I noticed a few rust bubbles under the taillights and that prompted me to investigate. I ended up grinding the rust away in those areas then I went further, removed the bumper and sure enough more rust where the bumper meets the body. I am having a blast with the Dremel!!!
Anyway, I applied some rust remover gel, washed away it away after the recommended stay time and I coated the bare metal with a protectant until I get a chance to finish the job next weekend.
This should be fun, I will keep you updated.
You should also pop off the front fender liners and clean out all the accumulated detritus, then check for rust. While you're at it, check the jack points. We don't see much rust on 124s out here in this part of Cascadia.
You should also pop off the front fender liners and clean out all the accumulated detritus, then check for rust. While you're at it, check the jack points. We don't see much rust on 124s out here in this part of Cascadia.
I don't want to do the whole car at once. I am starting with the rear and hope to have the car ready for the road before TG. After that, I will do the front sometime before next spring.
Boy, the battery tray in the rear is rusty but not damaged. It's all surface stuff.
One thing that I appreciate is how fast the rear bumper can be removed. It's simple, intuitive and will make it easy for me to clean in there once a year.

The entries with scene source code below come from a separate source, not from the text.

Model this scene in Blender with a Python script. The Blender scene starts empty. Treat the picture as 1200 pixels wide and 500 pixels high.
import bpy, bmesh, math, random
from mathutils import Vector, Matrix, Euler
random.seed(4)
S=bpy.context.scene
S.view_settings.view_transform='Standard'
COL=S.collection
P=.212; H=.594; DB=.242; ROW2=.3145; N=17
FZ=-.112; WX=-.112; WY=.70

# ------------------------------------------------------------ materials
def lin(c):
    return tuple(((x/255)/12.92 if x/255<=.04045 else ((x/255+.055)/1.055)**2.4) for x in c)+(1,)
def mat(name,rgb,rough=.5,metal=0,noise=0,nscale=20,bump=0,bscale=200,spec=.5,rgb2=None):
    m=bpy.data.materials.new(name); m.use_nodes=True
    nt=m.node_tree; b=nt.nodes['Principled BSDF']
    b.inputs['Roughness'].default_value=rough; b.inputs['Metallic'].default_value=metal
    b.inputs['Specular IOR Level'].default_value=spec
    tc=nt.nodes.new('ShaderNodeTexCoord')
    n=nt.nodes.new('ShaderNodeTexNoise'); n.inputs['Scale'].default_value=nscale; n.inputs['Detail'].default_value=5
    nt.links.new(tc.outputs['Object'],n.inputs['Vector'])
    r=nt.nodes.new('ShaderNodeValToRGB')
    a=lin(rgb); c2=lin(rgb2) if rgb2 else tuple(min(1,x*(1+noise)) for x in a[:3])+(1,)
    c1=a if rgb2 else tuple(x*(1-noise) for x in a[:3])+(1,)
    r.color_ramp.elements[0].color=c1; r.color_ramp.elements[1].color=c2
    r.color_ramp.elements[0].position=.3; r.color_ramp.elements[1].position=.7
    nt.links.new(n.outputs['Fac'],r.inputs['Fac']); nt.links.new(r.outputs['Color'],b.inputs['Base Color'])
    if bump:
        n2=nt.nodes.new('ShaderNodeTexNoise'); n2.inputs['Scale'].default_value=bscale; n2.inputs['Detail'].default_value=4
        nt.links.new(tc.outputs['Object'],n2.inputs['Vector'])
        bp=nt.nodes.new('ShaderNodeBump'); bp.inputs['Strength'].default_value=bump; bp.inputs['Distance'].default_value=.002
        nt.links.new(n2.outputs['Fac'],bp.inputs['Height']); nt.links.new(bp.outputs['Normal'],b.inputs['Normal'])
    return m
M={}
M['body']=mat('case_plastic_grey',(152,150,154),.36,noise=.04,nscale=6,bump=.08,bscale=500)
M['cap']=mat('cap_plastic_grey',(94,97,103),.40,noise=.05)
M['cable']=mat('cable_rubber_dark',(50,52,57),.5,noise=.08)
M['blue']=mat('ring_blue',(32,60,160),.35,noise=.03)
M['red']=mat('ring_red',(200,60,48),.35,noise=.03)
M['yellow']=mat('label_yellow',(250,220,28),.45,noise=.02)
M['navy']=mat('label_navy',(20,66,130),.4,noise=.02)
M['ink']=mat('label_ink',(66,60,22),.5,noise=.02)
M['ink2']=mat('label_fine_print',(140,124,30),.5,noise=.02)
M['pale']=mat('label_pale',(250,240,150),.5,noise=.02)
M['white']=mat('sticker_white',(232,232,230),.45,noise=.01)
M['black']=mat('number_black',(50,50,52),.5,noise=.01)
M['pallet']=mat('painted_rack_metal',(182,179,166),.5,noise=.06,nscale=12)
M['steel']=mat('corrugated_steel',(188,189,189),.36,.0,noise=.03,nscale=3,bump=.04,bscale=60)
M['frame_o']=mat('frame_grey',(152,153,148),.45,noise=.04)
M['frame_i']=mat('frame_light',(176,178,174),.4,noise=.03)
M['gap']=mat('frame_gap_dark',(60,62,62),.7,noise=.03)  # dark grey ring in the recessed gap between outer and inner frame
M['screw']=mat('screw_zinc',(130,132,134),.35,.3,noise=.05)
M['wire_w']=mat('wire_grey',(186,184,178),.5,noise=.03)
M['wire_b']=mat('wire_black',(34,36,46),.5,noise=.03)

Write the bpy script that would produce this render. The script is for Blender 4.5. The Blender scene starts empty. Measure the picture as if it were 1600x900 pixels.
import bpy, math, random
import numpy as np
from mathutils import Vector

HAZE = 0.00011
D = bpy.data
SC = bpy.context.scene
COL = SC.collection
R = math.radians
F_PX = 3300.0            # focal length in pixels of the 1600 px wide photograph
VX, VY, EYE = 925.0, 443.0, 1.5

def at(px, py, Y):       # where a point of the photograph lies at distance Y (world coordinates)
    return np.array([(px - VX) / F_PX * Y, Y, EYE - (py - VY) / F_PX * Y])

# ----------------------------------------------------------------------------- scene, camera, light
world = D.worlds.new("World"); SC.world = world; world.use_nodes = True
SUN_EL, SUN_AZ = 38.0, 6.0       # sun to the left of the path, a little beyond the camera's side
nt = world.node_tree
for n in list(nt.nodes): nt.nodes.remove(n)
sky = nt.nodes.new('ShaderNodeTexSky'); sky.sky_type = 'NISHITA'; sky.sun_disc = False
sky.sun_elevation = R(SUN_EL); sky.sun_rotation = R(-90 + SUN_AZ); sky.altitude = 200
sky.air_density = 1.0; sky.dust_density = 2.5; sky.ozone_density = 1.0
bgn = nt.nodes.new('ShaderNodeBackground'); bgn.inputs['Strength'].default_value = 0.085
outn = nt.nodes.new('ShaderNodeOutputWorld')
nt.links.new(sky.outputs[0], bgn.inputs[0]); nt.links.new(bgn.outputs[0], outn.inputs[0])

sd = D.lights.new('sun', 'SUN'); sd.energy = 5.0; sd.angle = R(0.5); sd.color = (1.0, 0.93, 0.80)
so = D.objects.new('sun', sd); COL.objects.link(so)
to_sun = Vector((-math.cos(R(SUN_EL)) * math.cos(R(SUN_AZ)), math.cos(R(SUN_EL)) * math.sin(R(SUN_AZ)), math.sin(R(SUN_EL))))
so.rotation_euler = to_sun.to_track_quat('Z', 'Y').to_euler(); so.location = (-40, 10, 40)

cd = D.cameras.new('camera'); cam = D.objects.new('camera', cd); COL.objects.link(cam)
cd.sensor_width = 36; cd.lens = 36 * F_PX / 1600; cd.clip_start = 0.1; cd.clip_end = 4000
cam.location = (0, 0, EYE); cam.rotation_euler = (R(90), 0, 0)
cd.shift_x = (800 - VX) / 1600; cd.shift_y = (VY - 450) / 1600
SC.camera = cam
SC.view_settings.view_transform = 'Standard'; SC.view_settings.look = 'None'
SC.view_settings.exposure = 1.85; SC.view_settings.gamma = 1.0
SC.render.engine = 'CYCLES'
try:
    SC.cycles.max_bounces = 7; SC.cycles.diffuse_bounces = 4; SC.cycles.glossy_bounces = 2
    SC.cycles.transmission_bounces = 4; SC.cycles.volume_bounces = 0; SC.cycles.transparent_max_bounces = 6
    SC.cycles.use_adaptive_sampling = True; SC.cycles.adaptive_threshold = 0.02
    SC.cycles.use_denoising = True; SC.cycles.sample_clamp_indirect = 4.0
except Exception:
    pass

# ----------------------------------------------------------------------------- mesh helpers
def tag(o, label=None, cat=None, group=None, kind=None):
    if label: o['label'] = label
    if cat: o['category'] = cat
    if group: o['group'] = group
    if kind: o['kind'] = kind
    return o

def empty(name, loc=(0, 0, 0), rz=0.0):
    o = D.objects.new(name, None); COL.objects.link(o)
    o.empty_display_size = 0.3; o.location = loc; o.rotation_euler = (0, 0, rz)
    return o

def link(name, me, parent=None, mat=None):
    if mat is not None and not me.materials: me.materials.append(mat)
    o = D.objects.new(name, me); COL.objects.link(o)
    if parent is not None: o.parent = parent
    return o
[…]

I'm having to treat small blisters here and there regularly now. Newest infestation has appeared in another common 124 rust-trap - the area under-bonnet beneath and in front of the washer resevoir, in the corner of the inner wing. It has rapidly developed since I last had the bottle out last Winter, with blistered paint now showing exactly where the hole will be if I don't sort it out now. It doesn't help that the UK has just had the wettest Spring and Summer on record, but I can't help feeling that my old car is water-soluable. I wish I had a nice, dry garage for it... or a desert to live near.
Maybe fiber glass panels that are copies of the metal ones could become a sensational business in the UK.
Eureka! My new life in business starts here, thanks for the idea...
Replacing wings is one thing, but sills, jacking points, suspension mounts and the frames of the rear (wagon) windows are all a bit of a pain to fix if they turn orange. So far, I have needed no welding - I'm learning to be vigilant and get in early, even doing a some preventative rust-proofing and dealing with any dodgy seals or drains before they can start a chain reaction. Proper professional injection rust-proofing is quite costly, but probably the best way forward to protect the under-side and panels if I end up keeping the car long-term in this new monsoon-style climate we seem to be having.
There's a 1996 S210 down the road from me (same year as my 124) that looks like it's been imported from a war zone - fist-sized holes in the wings and arches peeling off. So I suppose things could be worse.
Vehicle: '85 300E. unaltered and original. 345,000 kms
Location: Sydney, Australia
Posts: 127
"Rust-trap - the area under-bonnet beneath and in front of the washer resevoir, in the corner of the inner wing."
Pesky washer bottle. I re-mounted mine, sliding a VW Beetle pushrod tube oilseal over the spigot on the bottom of the bottle, thus leaving a sufficient clearance to prevent water collecting under there by capillary action. A drying chamois-cloth can be slid under to make sure.